O caso de Taguatinga é o retrato em cores berrantes de um cenário que se repete em todo o DF. Na segunda cidade mais populosa da capital, sete empresas de grande porte estão com milhares de imóveis empatados por falta de habite-se (veja o quadro na pág. ao lado). São salas comerciais e apartamentos cuja interdição afeta a vida de quase 40 000 pessoas. De acordo com o levantamento da Ademi-DF, a MRV é a construtora com o maior número de unidades prontas sem o habite-se. São 3 100 moradias entre os empreendimentos Top Life e Altos de Taguatinga. “Nosso prejuízo é enorme, principalmente para a imagem da empresa, já que muitos clientes não entendem o motivo do atraso na entrega dos imóveis”, afirmou o corpo diretivo da MRV em nota.

Embora o trâmite de legalização do Top Life não tenha sido concluído, alguns moradores já ocupam o local. “A existência de um papel não faz diferença. Ficaria muito chateado se eu tivesse de pagar aluguel com a minha casa pronta”, diz o funcionário público Percy Souza. Ele e a mulher, Agda, casaram-se em fevereiro e, na mesma época, receberam as chaves da construtora, que assumiu os riscos de liberar o apartamento antes do habite-se. Entre as possíveis consequências estão a aplicação de multa à empresa e até a demolição do prédio.

Percy e Agda: mudança para o prédio antes da emissão do habite-se

Para vários compradores, porém, a iniciativa de Percy e Agda não se aplica. Há proprietários que pretendem alugar seu imóvel.

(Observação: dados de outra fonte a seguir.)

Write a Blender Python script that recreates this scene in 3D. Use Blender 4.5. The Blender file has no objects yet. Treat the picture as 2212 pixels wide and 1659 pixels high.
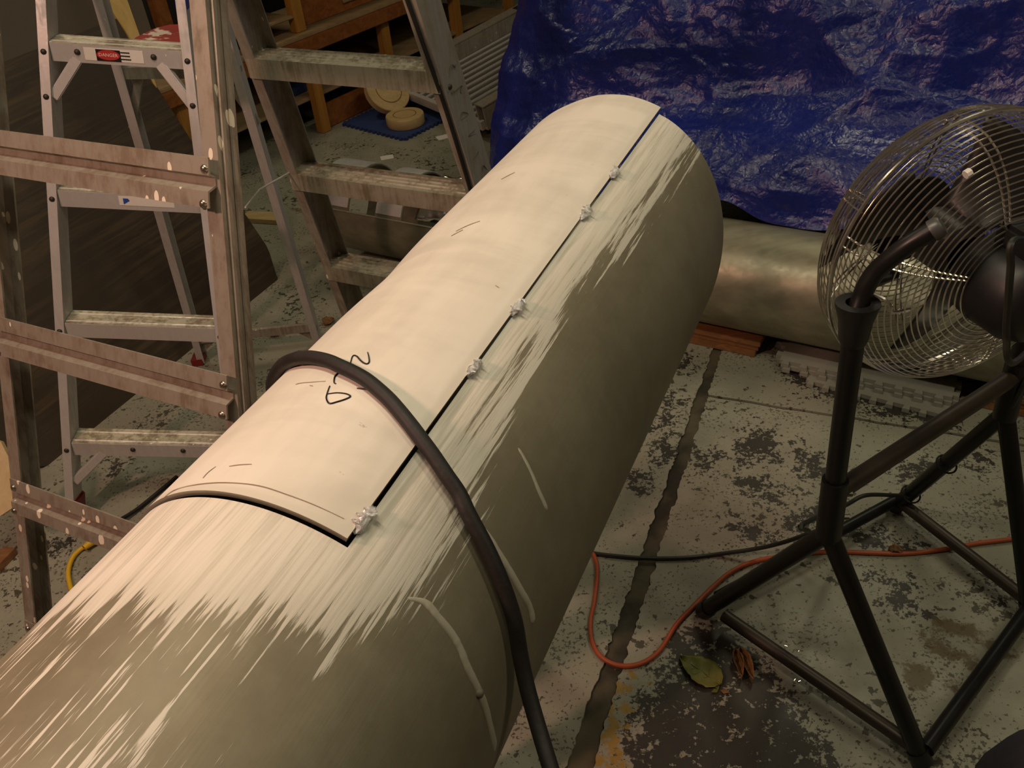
import bpy, bmesh, math, random
import numpy as np
from mathutils import Vector, Matrix, noise as mnoise
random.seed(7)
V = Vector
R_ = math.radians
# ---------------------------------------------------------------- camera
CAMH = 1.55
PITCH, ROLL, FPX = R_(37.075), R_(6.0), 1880.0
CX, CY = 1106.0, 829.5
FWD = V((0, math.cos(PITCH), -math.sin(PITCH)))
UP3 = V((0, math.sin(PITCH), math.cos(PITCH)))
RT = V((1, 0, 0))
IX = RT * math.cos(ROLL) - UP3 * math.sin(ROLL)
IY = -RT * math.sin(ROLL) - UP3 * math.cos(ROLL)
CAM = V((0, 0, CAMH))
scene = bpy.context.scene
COL = scene.collection
cd = bpy.data.cameras.new('camera')
cd.sensor_width = 36.0
cd.lens = FPX / 2212 * 36.0
cd.clip_start = 0.02
co = bpy.data.objects.new('camera', cd)
M = Matrix((IX, -IY, -FWD)).transposed().to_4x4()
M.translation = CAM
co.matrix_world = M
COL.objects.link(co)
scene.camera = co
# ---------------------------------------------------------------- light
scene.view_settings.view_transform = 'Standard'
scene.view_settings.look = 'None'
scene.view_settings.gamma = 1
scene.view_settings.exposure = 0.0
scene.view_settings.use_curve_mapping = False
w = bpy.data.worlds.new('world')
scene.world = w
w.use_nodes = True
w.node_tree.nodes['Background'].inputs[0].default_value = (1.0, 0.88, 0.66, 1)
w.node_tree.nodes['Background'].inputs[1].default_value = 0.035

def area(name, loc, target, sx, sy, power, color):
    l = bpy.data.lights.new(name, 'AREA')
    l.shape = 'RECTANGLE'
    l.size, l.size_y = sx, sy
    l.energy = power
    l.color = color
    o = bpy.data.objects.new(name, l)
    o.location = loc
    o.rotation_euler = (V(target) - V(loc)).to_track_quat('-Z', 'Y').to_euler()
    COL.objects.link(o)
    return o
# fluorescent battens under the ceiling, greenish white; the last one is added fill
area('batten_and_fill_light', (-0.45, 0.95, 2.75), (-0.30, 0.85, 0), 0.15, 1.2, 18, (1.0, 0.88, 0.66))
area('batten_and_fill_light', (1.6, 3.0, 2.95), (1.3, 2.6, 0), 0.3, 1.2, 13, (1.0, 0.91, 0.64))
area('batten_and_fill_light', (-1.6, 4.0, 2.95), (-1.2, 3.6, 0), 0.3, 1.2, 17, (1.0, 0.89, 0.60))
area('batten_and_fill_light', (1.7, 0.1, 2.95), (1.1, 0.6, 0), 0.3, 1.2, 11, (1.0, 0.91, 0.66))  # fill added to brighten the tube's right side and the floor
# warm incandescent work lamp on the left of the tube
area('work_lamp_light', (-1.55, 0.30, 2.25), (-0.3, 0.4, 1.0), 0.16, 0.16, 23, (1.0, 0.55, 0.42))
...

Nesse contexto, os prejuízos são imediatos. Caso, por exemplo, do advogado Bernardo Botelho. Ele comprou duas salas e quatro garagens numa torre comercial do Shopping JK, construído pela Paulo Octávio. A ideia era incrementar a renda a partir da locação desses espaços. “As pessoas jurídicas exigem o habite-se para a formalização do negócio. Isso me impediu recentemente de fechar um contrato”, conta o advogado. Diretor de engenharia da Paulo Octávio, Marcílio Bione culpa o poder público pelo desajuste na entrega dos imóveis. “O erro do governo é aprovar os projetos e depois mudar as regras no meio do jogo”, considera.

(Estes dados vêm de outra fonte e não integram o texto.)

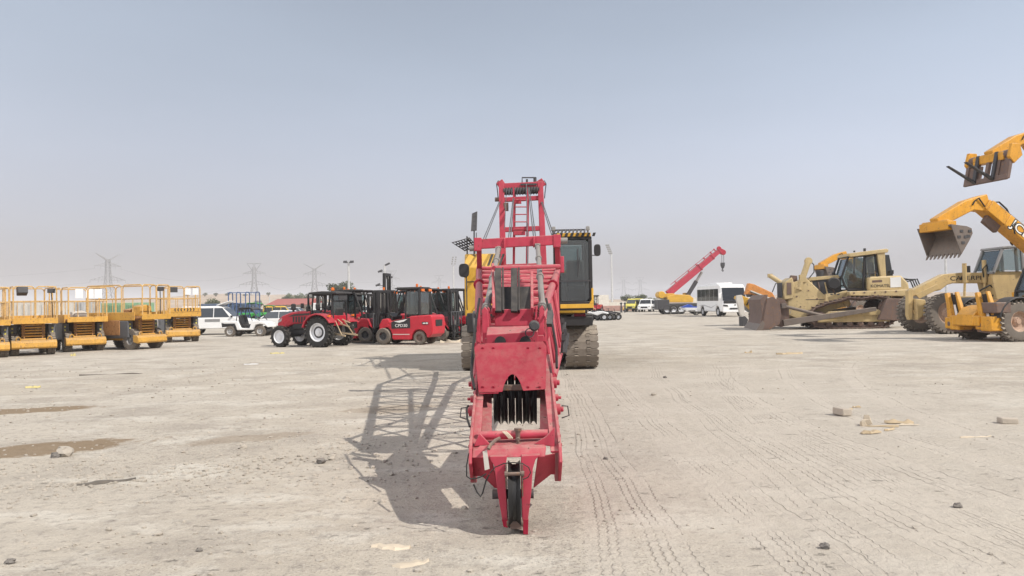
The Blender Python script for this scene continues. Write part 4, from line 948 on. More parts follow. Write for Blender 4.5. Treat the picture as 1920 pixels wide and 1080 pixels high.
m = mb(); m.path([P(879, 760, 5.8), P(875, 765, 5.8), P(876, 785, 5.7), P(881, 800, 5.6)], .009, 6); hp(m, 'cable', 'hose', 0)
# small lamp and hose reel at right of the throat, hydraulic clutter
m = mb(); m.lathe([(.03, 0), (.05, .03), (.05, .07)], P(1002, 611, 6.8), 'y', 14); m.lathe([(.035, -.01), (.035, .03)], P(1002, 611, 6.76), 'y', 12); hp(m, 'lamp', 'dark', 0)
m = mb(); m.path([P(993 + 8 * math.cos(a), 624 + 8 * math.sin(a), 6.82) for a in [2 * PI * i / 16 for i in range(16)]], .005, 6, closed=True); hp(m, 'hose_loop', 'dark', 0)
m = mb(); m.bar(P(1032, 585, 7.0), P(1030, 610, 6.9), .05, .05); m.path([P(1031, 570, 7.2), P(1036, 590, 7.0), P(1033, 610, 6.95)], .012, 6); hp(m, 'hose', 'dark', 0); m = mb(); m.path([P(889, 585, 7.6), P(889, 600, 7.4), P(891, 622, 7.3)], .016, 6); hp(m, 'hose', 'dark', 0)

for X in (XL, XR):
    sg = 1 if X < 0 else -1
    for k in range(9):
        q = P(888, 700 + k * 17, 6.55 - k * .13); m = mb(); m.tube((X - sg * .012, q.y + .09, q.z - .02), (X - sg * .026, q.y + .09, q.z - .02), .012, 6); hp(m, 'bolt', 'crane_red_worn', 0)
for x in (905, 925, 990, 1012):
    for y in (652, 725): q = P(x, y, 6.15 + .35 * (735 - y) / 90); m = mb(); m.tube(q, q - V((0, .016, .004)), .011, 6); hp(m, 'bolt', 'crane_red_worn', 0)
m = mb(); m.path([P(x, y, 6.10 + .35 * (735 - y) / 90) for x, y in ((899, 738), (935, 737))], .006, 6); hp(m, 'weld_bead', 'crane_red_worn', 0)
m = mb(); m.path([P(899, 560, 7.4), P(893, 600, 7.0), P(886, 660, 6.6), P(884, 700, 6.3), P(890, 730, 6.1)], .012, 6); hp(m, 'hose', 'hose', 0)
m = mb(); m.path([P(1024, 560, 7.6), P(1034, 600, 7.2), P(1043, 650, 6.8), P(1044, 690, 6.5)], .012, 6); hp(m, 'hose', 'hose', 0)
# handrails on the machinery house
m = mb(); m.path([(xl + .06, 18.35, 1.5), (xl + .06, 18.28, 1.6), (xl + .06, 18.28, 2.3), (xl + .06, 18.38, 2.4)], .014, 6); part(m, 'grab_rail', 'dark', house)
m = mb(); m.path([(xl + .05, 18.9, zt), (xl + .05, 18.9, zt + .45), (xl + .05, 22.9, zt + .45), (xl + .05, 22.9, zt)], .018, 6); part(m, 'roof_rail', 'dark', house)

# ================================================================== LEFT: SCISSOR LIFTS
def arc(cx, cz, r, a0, a1, n=8): return [(cx + r * math.cos(R(a0 + (a1 - a0) * i / n)), cz + r * math.sin(R(a0 + (a1 - a0) * i / n))) for i in range(n + 1)]
def rail_frame(m, a, b, z0, z1, r=.024, rc=.14):        # inverted U with rounded corners from a to b (xy)
    a = V((a[0], a[1], 0)); b = V((b[0], b[1], 0)); d = (b - a).normalized(); pts = [a + V((0, 0, z0)), a + V((0, 0, z1 - rc))]
    for i in range(1, 5): t = R(90 * i / 4); pts.append(a + d * rc * (1 - math.cos(t)) + V((0, 0, z1 - rc + rc * math.sin(t))))
    for i in range(0, 4): t = R(90 * i / 4); pts.append(b - d * rc * (1 - math.sin(t)) + V((0, 0, z1 - rc + rc * math.cos(t))))
    pts += [b + V((0, 0, z1 - rc)), b + V((0, 0, z0))]; m.path(pts, r, 7)
    n = max(2, round((b - a).length / .5))
    for i in range(1, n): c = a.lerp(b, i / n); m.tube(c + V((0, 0, z0)), c + V((0, 0, (z0 + z1) / 2 + .05)), r * .75, 6)
    m.tube(a + V((0, 0, (z0 + z1) / 2 + .05)), b + V((0, 0, (z0 + z1) / 2 + .05)), r * .8, 6)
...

A promotora de Justiça Maria Elda se soma aos que criticam a demora da máquina pública em desenrolar a burocracia no setor imobiliário. Maria Elda, entretanto, alerta para o que considera um exagero no discurso de vitimização dos empresários. “Há vários exemplos de empreiteiras que deixam de cumprir suas obrigações legais e depois tentam legitimar o processo na marra”, afirma a promotora, que atua na área de defesa da ordem urbanística da capital. Entre os casos mais comuns estão os que envolvem o relatório de impacto de trânsito (RIT). Segundo Maria Elda, as medidas compensatórias e mitigadoras advindas do RIT têm sido, muitas vezes, ignoradas pelos empresários. Ela lembra que, em setembro, o GDF publicou um decreto que exime as empreiteiras de apresentar o documento. Mas ressalta que a medida foi contestada pelo Ministério Público e considerada ilegal pela Justiça.


Destacado para tentar resolver esse impasse, o vice-governador Renato Santana admite a ineficiência do Estado em dar respostas mais rápidas à sociedade para combater a burocracia. “Essa situação representa um grande freio no desenvolvimento da cidade, mas a morosidade do governo não pode virar desculpa para o empresário construir na ilegalidade”, alerta Santana. Ele afirma que o GDF organizou uma fo-rça-tarefa para cuidar da demanda reprimida, tanto da emissão de alvarás quanto da entrega de habite-se. O vice-governador verbalizou o que considera a gênese dessa demora, que traz prejuízos milionários a empreendedores, cidadãos e até ao governo — só no caso dos imóveis de Taguatinga, o DF deixou de arrecadar 104 milhões de reais em impostos. “A burocracia é irmã siamesa da corrupção”, diz Santana. A história recente ilustra o discurso dele. Em 2013, o então administrador de Taguatinga, Carlos Alberto Jales, foi preso sob a acusação de fraudar licenças de construção naquela cidade.